British Pound Sterling on Tuesday, August 8, steadied after posting its biggest four-day slump in two months against the dollar as investors grew bearish about the outlook of the economy.

The British pound was broadly flat against the dollar at $1.3032 after weakening 1.4 percent in the last four sessions. It was the biggest four-day losing streak since mid-June, according to Thomson Reuters data.

“The Brexit negotiations doesn’t seem to have started on a strong note and that is weighing on the economy and the currency,” said Esther Maria Reichelt, an FX strategist at Commerzbank in Frankfurt.

British retail sales grew more slowly in July, data on Tuesday showed, as shoppers cut back on non-essential spending and budgeted for the higher price of food following the June 2016 Brexit vote.

Against the euro, sterling was poised to strike a fresh 10-month low below 90.61 pence after the monetary policy outlook between the European Central Bank and the Bank of England showed more signs of diverging in recent days.

It has fallen 1.4 percent in the last two sessions, touching its lowest level since October 2016 on Monday.
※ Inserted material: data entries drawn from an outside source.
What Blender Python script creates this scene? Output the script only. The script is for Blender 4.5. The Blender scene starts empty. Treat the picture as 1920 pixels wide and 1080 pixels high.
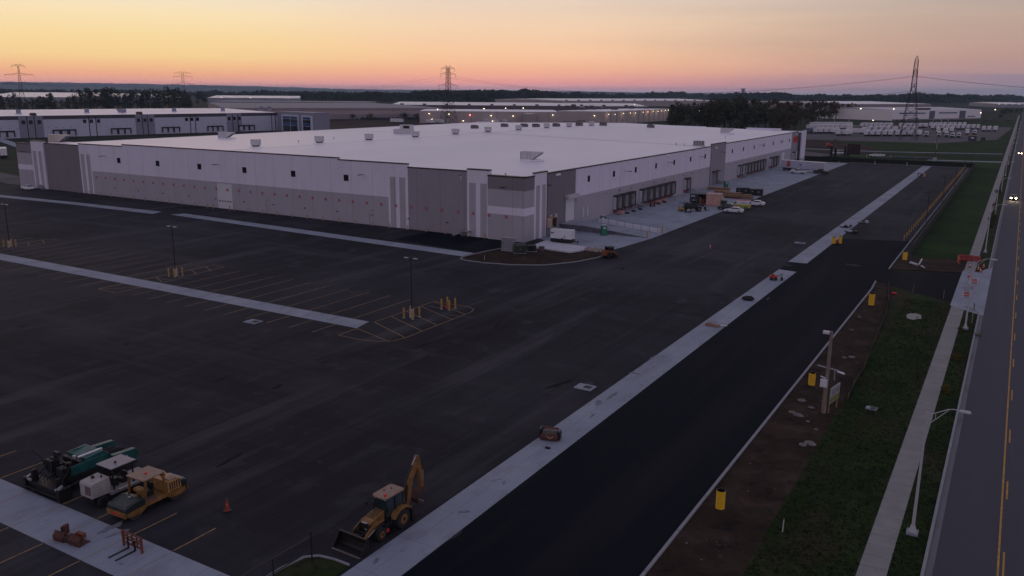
HAZE = 0.00005
import bpy, math, random
from mathutils import Matrix, Vector
random.seed(7)
R = math.radians
S = bpy.context.scene
COL = S.collection

# ---------------------------------------------------------------- camera (surveyed: x east, y north, metres)
CAM_H = 30.0; FOC = 1577.56; PITCH = R(13.1888); ROLL = R(0.4562); HEAD = R(30.696)
_f = Vector((-math.sin(HEAD)*math.cos(PITCH), math.cos(HEAD)*math.cos(PITCH), -math.sin(PITCH)))
_r0 = Vector((math.cos(HEAD), math.sin(HEAD), 0))
_u0 = _r0.cross(_f)
_r = _r0*math.cos(ROLL) + _u0*math.sin(ROLL)
_u = -_r0*math.sin(ROLL) + _u0*math.cos(ROLL)
cam_d = bpy.data.cameras.new('camera'); cam = bpy.data.objects.new('camera', cam_d); COL.objects.link(cam)
cam_d.sensor_width = 36; cam_d.lens = FOC/1920*36; cam_d.clip_start = 0.5; cam_d.clip_end = 40000
m = Matrix((( _r.x, _u.x, -_f.x, 0), (_r.y, _u.y, -_f.y, 0), (_r.z, _u.z, -_f.z, CAM_H), (0,0,0,1)))
cam.matrix_world = m
S.camera = cam
def ray(px, py): return (_f*FOC + _r*(px-960) + _u*(540-py)).normalized()
def G(px, py, z=0.0):
    "survey: the place on the level z seen in the photograph at px, py"
    d = ray(px, py); t = (z-CAM_H)/d.z
    return (d.x*t, d.y*t)
def FAR(px, py, dist):
    d = ray(px, py); h = math.hypot(d.x, d.y)
    return (d.x/h*dist, d.y/h*dist, CAM_H + d.z/h*dist)

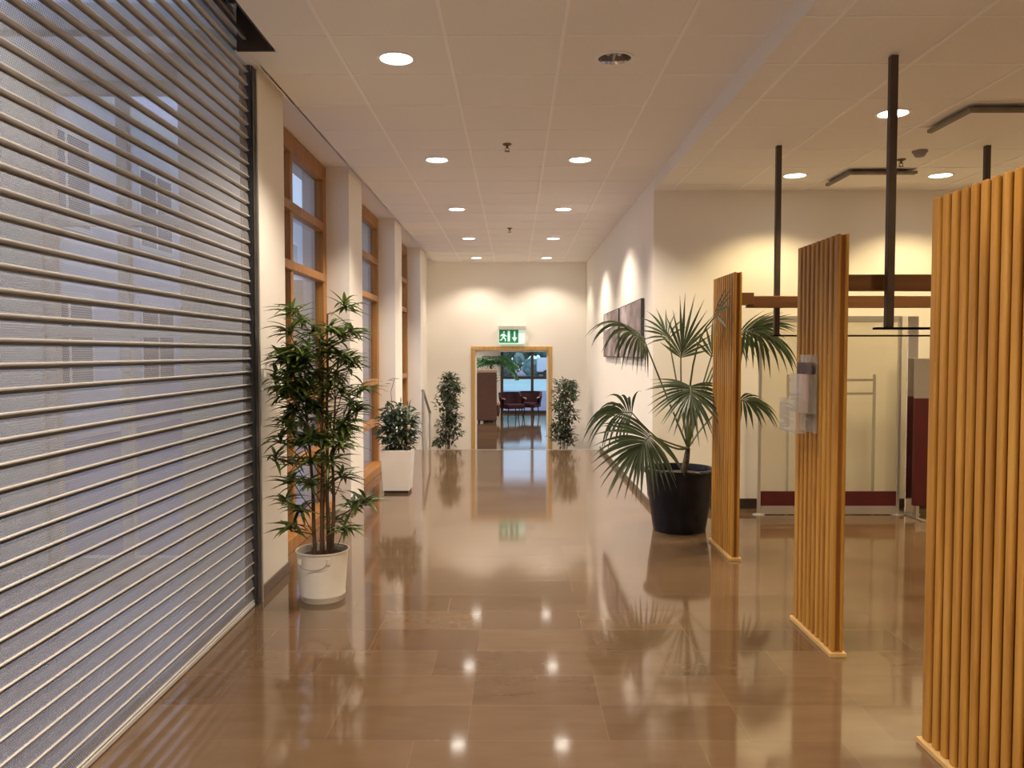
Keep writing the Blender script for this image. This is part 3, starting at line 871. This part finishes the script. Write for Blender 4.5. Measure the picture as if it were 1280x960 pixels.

Although BoE rate-setters tried last week to drive home the message that interest rates are likely to rise, the market has chosen to focus on their 6-2 vote to keep rates on hold, down from 5-3 in the last meeting, as well as downward revisions of growth and inflation forecasts.

“The pound should be even weaker than the dollar as U.K. political risks increase and economic growth moves towards the back end within the G10 countries,” Morgan Stanley strategists said.

The ECB is set to reconsider its monetary stimulus programme in the autumn. Core inflation in the currency bloc unexpectedly accelerated to a four-year high last month while unemployment has fallen to its lowest since 2009, Reuters reports.